Yep. Knew that last jump scare was coming a la Sinister and The Grudge. Had to laugh at how obvious the build up was. Still gave me goose bumps tho. Easy scare but nonetheless an effective one.

reply

First off...
I had a problem with the doctor's....


You're predisposed not to believe the Doctor and the ending justifies your prejudice.

Here's how it really is. The film is complete at the point the people leave the room at the end. The Doctor is right, the story is over the case is closed.

The bit at the end is just stupid. It makes no sense at all. Some idiot producer would have wanted that stuck on there as some sort of twist or something. It's supposed to be the mother however when asked earlier if Cynthia was present clearly she wasn't. Therefore it's not the mother and this twist is just ridiculous. It ruins a good film, well a reasonable film, I mean if you liked it up until that point.
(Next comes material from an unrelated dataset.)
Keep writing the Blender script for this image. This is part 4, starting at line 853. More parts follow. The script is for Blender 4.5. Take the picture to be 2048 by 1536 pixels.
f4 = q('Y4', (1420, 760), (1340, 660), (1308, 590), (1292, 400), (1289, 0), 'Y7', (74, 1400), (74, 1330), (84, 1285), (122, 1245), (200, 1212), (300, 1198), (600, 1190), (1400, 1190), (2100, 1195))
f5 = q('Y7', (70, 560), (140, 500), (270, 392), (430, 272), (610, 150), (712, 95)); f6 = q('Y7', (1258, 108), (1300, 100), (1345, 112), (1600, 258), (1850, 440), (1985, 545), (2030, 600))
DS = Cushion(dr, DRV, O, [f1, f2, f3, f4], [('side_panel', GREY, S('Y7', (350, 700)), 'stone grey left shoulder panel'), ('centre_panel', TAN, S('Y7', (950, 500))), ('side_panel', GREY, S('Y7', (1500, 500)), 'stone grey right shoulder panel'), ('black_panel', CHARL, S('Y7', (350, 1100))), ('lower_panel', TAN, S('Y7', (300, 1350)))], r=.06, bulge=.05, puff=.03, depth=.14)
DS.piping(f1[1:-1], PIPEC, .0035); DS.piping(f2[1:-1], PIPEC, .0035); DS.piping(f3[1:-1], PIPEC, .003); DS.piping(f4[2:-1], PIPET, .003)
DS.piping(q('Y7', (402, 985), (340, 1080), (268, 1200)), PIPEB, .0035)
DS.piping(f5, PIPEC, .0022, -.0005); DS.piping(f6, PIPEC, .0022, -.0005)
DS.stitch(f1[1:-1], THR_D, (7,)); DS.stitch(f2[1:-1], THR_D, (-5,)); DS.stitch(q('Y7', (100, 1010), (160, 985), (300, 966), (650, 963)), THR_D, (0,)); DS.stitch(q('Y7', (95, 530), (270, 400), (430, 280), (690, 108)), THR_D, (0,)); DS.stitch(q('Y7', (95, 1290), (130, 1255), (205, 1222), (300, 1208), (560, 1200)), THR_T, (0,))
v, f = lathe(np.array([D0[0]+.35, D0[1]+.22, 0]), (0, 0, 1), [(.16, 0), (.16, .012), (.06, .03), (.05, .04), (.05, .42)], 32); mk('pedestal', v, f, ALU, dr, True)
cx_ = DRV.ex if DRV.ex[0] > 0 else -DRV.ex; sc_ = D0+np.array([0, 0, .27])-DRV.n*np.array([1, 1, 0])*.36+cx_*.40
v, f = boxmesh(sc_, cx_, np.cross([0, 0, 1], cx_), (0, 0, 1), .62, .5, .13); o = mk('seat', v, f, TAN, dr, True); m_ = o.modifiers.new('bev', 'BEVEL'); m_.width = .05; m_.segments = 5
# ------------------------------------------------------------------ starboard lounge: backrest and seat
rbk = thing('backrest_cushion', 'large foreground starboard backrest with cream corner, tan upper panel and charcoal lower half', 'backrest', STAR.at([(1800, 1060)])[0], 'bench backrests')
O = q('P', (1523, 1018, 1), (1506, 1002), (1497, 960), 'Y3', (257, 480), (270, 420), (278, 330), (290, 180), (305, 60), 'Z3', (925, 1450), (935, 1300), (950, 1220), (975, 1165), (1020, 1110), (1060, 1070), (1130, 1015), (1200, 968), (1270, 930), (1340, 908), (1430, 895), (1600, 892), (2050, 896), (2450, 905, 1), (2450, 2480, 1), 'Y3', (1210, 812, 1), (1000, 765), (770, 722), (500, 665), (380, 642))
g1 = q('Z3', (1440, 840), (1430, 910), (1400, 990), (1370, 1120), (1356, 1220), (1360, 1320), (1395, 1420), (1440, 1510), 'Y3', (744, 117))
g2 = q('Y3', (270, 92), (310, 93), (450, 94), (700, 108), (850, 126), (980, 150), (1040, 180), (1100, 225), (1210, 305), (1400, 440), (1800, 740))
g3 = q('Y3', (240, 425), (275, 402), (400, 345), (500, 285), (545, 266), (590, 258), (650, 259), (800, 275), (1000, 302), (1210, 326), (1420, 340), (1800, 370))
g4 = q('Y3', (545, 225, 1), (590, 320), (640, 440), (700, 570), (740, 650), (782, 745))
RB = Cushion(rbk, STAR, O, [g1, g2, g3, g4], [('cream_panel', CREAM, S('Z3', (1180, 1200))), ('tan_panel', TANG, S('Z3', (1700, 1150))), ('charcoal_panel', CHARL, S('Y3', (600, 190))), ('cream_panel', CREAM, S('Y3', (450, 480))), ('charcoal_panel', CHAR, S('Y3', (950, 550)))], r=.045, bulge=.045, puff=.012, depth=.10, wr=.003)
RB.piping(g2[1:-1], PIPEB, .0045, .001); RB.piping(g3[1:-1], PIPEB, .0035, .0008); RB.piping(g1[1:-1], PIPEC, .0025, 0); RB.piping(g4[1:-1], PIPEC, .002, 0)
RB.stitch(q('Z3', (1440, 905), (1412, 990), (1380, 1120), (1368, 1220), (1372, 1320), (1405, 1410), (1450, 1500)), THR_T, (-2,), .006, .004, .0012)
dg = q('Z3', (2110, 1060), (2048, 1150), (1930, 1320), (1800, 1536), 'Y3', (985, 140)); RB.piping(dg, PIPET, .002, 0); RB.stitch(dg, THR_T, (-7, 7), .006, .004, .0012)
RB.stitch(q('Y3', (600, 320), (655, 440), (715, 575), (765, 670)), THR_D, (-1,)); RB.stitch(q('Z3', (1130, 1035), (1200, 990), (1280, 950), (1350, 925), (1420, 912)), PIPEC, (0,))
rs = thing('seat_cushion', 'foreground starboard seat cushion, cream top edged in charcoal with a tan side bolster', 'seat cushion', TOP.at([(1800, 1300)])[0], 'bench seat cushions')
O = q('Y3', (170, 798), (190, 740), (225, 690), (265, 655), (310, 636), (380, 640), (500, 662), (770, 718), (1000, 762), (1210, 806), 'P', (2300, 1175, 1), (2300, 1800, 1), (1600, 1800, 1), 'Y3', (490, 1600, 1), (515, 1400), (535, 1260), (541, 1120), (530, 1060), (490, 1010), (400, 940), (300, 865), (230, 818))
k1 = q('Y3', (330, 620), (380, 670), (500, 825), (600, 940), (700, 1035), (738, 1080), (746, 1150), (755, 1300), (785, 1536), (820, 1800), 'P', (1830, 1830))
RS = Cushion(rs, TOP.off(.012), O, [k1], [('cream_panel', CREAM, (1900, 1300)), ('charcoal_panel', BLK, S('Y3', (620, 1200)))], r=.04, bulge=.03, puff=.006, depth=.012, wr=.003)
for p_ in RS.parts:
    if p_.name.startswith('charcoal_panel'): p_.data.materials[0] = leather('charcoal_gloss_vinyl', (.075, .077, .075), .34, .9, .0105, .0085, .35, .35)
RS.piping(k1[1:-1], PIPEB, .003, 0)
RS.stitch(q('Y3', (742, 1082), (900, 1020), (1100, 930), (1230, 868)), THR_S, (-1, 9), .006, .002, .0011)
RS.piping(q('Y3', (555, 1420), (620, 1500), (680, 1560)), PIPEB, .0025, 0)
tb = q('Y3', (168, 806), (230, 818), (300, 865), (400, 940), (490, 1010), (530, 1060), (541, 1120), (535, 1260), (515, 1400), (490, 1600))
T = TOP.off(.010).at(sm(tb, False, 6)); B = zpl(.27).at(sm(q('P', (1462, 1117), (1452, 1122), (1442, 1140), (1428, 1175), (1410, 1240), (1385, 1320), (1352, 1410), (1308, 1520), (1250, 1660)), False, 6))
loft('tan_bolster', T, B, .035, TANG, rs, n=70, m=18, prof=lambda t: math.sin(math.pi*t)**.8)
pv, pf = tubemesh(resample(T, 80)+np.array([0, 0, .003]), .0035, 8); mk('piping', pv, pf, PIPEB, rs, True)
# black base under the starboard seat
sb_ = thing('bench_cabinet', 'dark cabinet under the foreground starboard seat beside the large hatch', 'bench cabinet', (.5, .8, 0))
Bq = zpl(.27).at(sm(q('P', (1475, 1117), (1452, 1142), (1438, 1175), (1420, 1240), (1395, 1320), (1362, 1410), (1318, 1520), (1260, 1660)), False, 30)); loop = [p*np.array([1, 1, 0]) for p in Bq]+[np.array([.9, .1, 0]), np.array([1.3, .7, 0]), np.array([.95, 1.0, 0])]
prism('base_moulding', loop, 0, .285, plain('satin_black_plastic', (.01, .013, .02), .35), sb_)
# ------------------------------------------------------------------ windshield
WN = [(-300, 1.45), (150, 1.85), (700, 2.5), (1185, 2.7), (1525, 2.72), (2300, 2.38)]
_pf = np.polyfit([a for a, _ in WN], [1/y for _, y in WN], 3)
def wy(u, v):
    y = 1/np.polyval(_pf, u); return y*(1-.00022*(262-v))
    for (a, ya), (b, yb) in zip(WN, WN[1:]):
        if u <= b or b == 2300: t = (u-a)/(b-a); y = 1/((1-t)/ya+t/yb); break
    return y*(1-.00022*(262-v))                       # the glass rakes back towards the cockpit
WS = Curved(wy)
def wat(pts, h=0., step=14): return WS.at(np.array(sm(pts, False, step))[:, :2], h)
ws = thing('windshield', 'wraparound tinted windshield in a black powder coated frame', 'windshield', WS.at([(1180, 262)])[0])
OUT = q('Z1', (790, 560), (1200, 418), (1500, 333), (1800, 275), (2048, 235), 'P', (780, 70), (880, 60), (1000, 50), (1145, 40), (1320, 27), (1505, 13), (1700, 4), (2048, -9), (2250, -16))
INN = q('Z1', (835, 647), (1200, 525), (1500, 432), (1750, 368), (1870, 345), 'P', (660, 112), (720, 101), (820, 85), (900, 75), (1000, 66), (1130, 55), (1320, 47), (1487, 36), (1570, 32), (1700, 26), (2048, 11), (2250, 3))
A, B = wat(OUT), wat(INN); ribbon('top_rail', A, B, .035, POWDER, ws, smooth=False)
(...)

I guess if you feel the need to believe such and such you can't just live with the actual explanation so you would be looking for something anyway. Filmgoers would be expecting to see the obligatory little twist on the end or be disappointed.

Another thing is did the Doctor see that image on the camera? not as far as we see, and if so his explanation would be such and such. As I already said, the film is complete at the point the people leave the room at the end. The Doctor is right, the story is over the case is closed.

reply

[deleted]

None of it was real. The movie was about actors creating a paranormal type movie. Very clever. A movie production about the making of a found footage movie. Check it out. Itll blow ur mind lol

reply

It was clearly a possession, possibly of a vulnerable schizophrenic (first the mother & then the daughter) by multiple spirits/entities. The scene w/the séance proves it.